[Start PROVIDED DATA]

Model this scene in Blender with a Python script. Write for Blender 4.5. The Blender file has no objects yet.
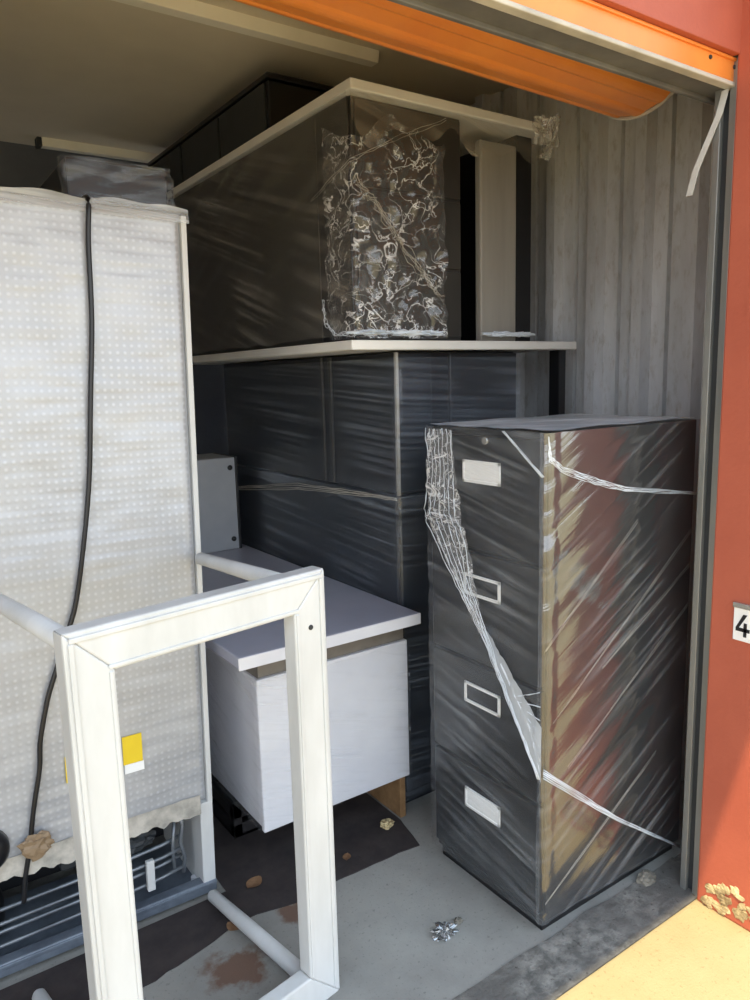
import bpy, bmesh, math, random
from mathutils import Vector, Matrix, noise

random.seed(4)
S = bpy.context.scene
COL = S.collection
PI = math.pi

# ------------------------------------------------------------------ camera
F = 745.0
def ray(px, py): return Vector(((px-375)/F, -(py-500)/F, -1.0))
ax = ray(1465, 348).normalized()
ay = ray(-143, 391); ay = (ay - ax*ax.dot(ay)).normalized()
az = ax.cross(ay)
ROT = Matrix((ax, ay, az))                      # camera -> world
cam = bpy.data.cameras.new('camera'); cam_o = bpy.data.objects.new('camera', cam); COL.objects.link(cam_o)
cam_o.matrix_world = Matrix.Translation((0, 0, 1.476)) @ ROT.to_4x4()
cam.sensor_fit = 'VERTICAL'; cam.sensor_height = 36.0; cam.lens = 36.0*F/1000.0
cam.clip_start = 0.02; cam.clip_end = 200
S.camera = cam_o

# ------------------------------------------------------------------ sky, sun, exposure
S.view_settings.view_transform = 'Standard'
S.view_settings.look = 'None'
S.view_settings.gamma = 1.0
S.view_settings.use_curve_mapping = False
S.view_settings.exposure = 0.6
S.cycles.max_bounces = 14; S.cycles.diffuse_bounces = 8; S.cycles.transparent_max_bounces = 24
W = bpy.data.worlds.new('sky'); S.world = W; W.use_nodes = True
wn = W.node_tree.nodes; wl = W.node_tree.links
bg = wn['Background']
tc = wn.new('ShaderNodeTexCoord'); sx = wn.new('ShaderNodeSeparateXYZ'); rp = wn.new('ShaderNodeValToRGB')
wl.new(tc.outputs['Generated'], sx.inputs[0]); wl.new(sx.outputs['Z'], rp.inputs[0])
rp.color_ramp.elements[0].position = 0.0; rp.color_ramp.elements[0].color = (0.94, 0.965, 1.0, 1)
rp.color_ramp.elements[1].position = 0.75; rp.color_ramp.elements[1].color = (0.60, 0.78, 1.0, 1)
wl.new(rp.outputs[0], bg.inputs[0]); bg.inputs[1].default_value = 1.9
sun = bpy.data.lights.new('sun', 'SUN'); sun.energy = 3.6; sun.color = (1.0, 0.84, 0.54); sun.angle = math.radians(0.6)
sun_o = bpy.data.objects.new('sun', sun); COL.objects.link(sun_o); sun_o.location = (-3, -3, 12)
sd = Vector((-0.42, -0.24, 0.97)).normalized()
sun_o.rotation_euler = sd.to_track_quat('Z', 'Y').to_euler()

# ------------------------------------------------------------------ material helpers
def lin(c):
    return tuple((x/255/12.92 if x/255 <= 0.04045 else ((x/255+0.055)/1.055)**2.4) for x in c) + (1.0,)
class NT:
    def __init__(s, name):
        s.m = bpy.data.materials.new(name); s.m.use_nodes = True
        s.n = s.m.node_tree.nodes; s.l = s.m.node_tree.links
        s.p = s.n['Principled BSDF']; s.out = s.n['Material Output']
    def node(s, t, **k):
        n = s.n.new(t)
        for a, v in k.items(): setattr(n, a, v)
        return n
    def link(s, a, b): s.l.new(a, b)
    def coord(s, kind='Object', scale=(1, 1, 1), rot=(0, 0, 0)):
        t = s.node('ShaderNodeTexCoord'); m = s.node('ShaderNodeMapping')
        s.link(t.outputs[kind], m.inputs[0]); m.inputs['Scale'].default_value = scale; m.inputs['Rotation'].default_value = rot
        return m.outputs[0]
    def noise(s, vec, scale=5, detail=4, rough=0.5):
        n = s.node('ShaderNodeTexNoise'); n.inputs['Scale'].default_value = scale; n.inputs['Detail'].default_value = detail
        n.inputs['Roughness'].default_value = rough; s.link(vec, n.inputs['Vector']); return n.outputs['Fac']
    def ramp(s, fac, a, b, ca=(0, 0, 0, 1), cb=(1, 1, 1, 1)):
        r = s.node('ShaderNodeValToRGB'); e = r.color_ramp.elements
        e[0].position = a; e[1].position = b; e[0].color = ca; e[1].color = cb
        s.link(fac, r.inputs[0]); return r.outputs[0]
    def mix(s, fac, a, b):
        m = s.node('ShaderNodeMix', data_type='RGBA')
        if isinstance(fac, float): m.inputs[0].default_value = fac
        else: s.link(fac, m.inputs[0])
        for i, v in ((6, a), (7, b)):
            if isinstance(v, tuple): m.inputs[i].default_value = v
            else: s.link(v, m.inputs[i])
        return m.outputs[2]
    def bump(s, h, strength=0.3, dist=0.01):
        b = s.node('ShaderNodeBump'); b.inputs['Strength'].default_value = strength; b.inputs['Distance'].default_value = dist
        s.link(h, b.inputs['Height']); s.link(b.outputs[0], s.p.inputs['Normal']); return b.outputs[0]

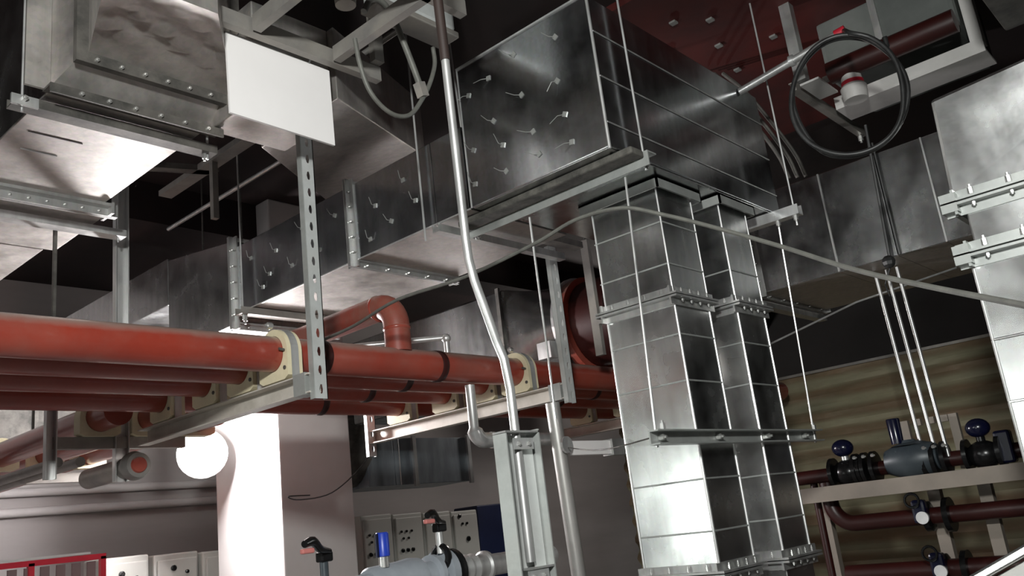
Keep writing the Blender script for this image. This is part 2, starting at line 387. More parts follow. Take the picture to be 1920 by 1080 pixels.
# fixing pins (y, z) on the left face
pins = [(2.61, 4.29, .06, -35), (2.93, 4.33, .07, -35), (3.15, 4.27, .07, 5), (3.33, 4.23, .05, 20), (2.64, 4.02, .06, 50), (2.91, 4.05, .07, -25), (3.15, 3.98, .06, -40),
        (2.62, 3.80, .07, 25), (2.86, 3.79, .07, -20), (3.10, 3.80, .06, -70), (2.60, 3.62, .07, 10), (2.84, 3.64, .06, -25), (3.1, 3.63, .05, -30), (3.34, 3.86, .05, -60), (3.36, 3.64, .06, -80)]
def pin(parent, x, y, z, ln, ang):
    a = math.radians(ang); g = G(); s_ = .015
    rot = lambda u, v: (x-.006, y+u*math.cos(a)-v*math.sin(a), z+u*math.sin(a)+v*math.cos(a))
    q0 = [rot(-s_, -s_), rot(s_, -s_), rot(s_, s_), rot(-s_, s_)]; q1 = [(x, v[1], v[2]) for v in q0]
    g.hexa(q0, q1); g.tube([(x, y, z), (x-.03, y+.4*ln*math.cos(a), z-.4*ln*math.sin(a)*.3), (x-.045, y+ln*math.cos(a), z+ln*math.sin(a)*-1)], .0022, 5)
    g.obj('insulation_pin', PIN, parent)
for y, z, ln, an in pins: pin(t, 3.72, y, z, ln*1.3, an)
# ---- support under the plenum
def hanger_rod(name, pts, label, r=.007, nuts=True, group=None, mat=None):
    o = G().tube(pts, r, 8).obj(name, mat or STEEL, None, smooth=True); return tag(o, label, 'rod', group)
t = thing('support_rail', (3.95, 2.95, 3.42), 'bright angle rail bolted under the left end of the plenum box', 'support rail')
G().angle((3.93, 2.26, 3.495), (3.93, 3.68, 3.495), X, NZ, .09, .085, .008).obj('rail', PALEZ, t)
for y in (2.31, 3.62):
    bolt((3.985, y, 3.48), NZ, t, .016, .03); bolt((3.985, y, 3.44), NZ, t, .012, .02)
tag(B('timber_batten', TIMBER, None, 3.80, 3.925, 2.28, 3.62, 3.455, 3.497, .006), 'grimy grey packing batten between the plenum box and its front rail', 'batten')
t = thing('support_rail', (5.66, 2.7, 3.4), 'short bright rail poking out under the right end of the plenum box', 'support rail')
G().chan((5.66, 2.16, 3.42), (5.66, 3.6, 3.42), X, Z, .075, .07, .008).obj('rail', STEEL, t)
for y in (2.2, 2.33): bolt((5.66, y, 3.42), NZ, t, .016, .03)
hanger_rod('threaded_rod', [(3.97, 2.31, 5.15), (3.97, 2.31, 3.40)], 'long threaded rod from the ceiling in front of the plenum box right face')
hanger_rod('threaded_rod', [(3.9, 3.62, 5.15), (3.96, 3.62, 3.40)], 'thin threaded rod at the far left edge of the plenum box')
hanger_rod('threaded_rod', [(5.66, 2.2, 5.15), (5.66, 2.2, 3.35)], 'threaded rod down the right end of the plenum box')
hanger_rod('threaded_rod', [(3.97, 2.45, 3.41), (3.86, 2.45, 1.9)], 'threaded rod crossing the front of the nearer square riser duct')
hanger_rod('threaded_rod', [(5.66, 2.33, 3.40), (5.76, 2.43, 1.9)], 'threaded rod on the right side of the two riser ducts')
hanger_rod('threaded_rod', [(3.97, 3.17, 3.41), (4.2, 3.35, 2.2)], 'threaded rod hanging left of the nearer riser duct')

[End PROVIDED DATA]

- [PROBLEM TO WORK ON]: Which lines contain the word "scene"? Return each of them.

- [WORKED ANSWER]:
Model this scene in Blender with a Python script. Write for Blender 4.5. The Blender file has no objects yet.
S = bpy.context.scene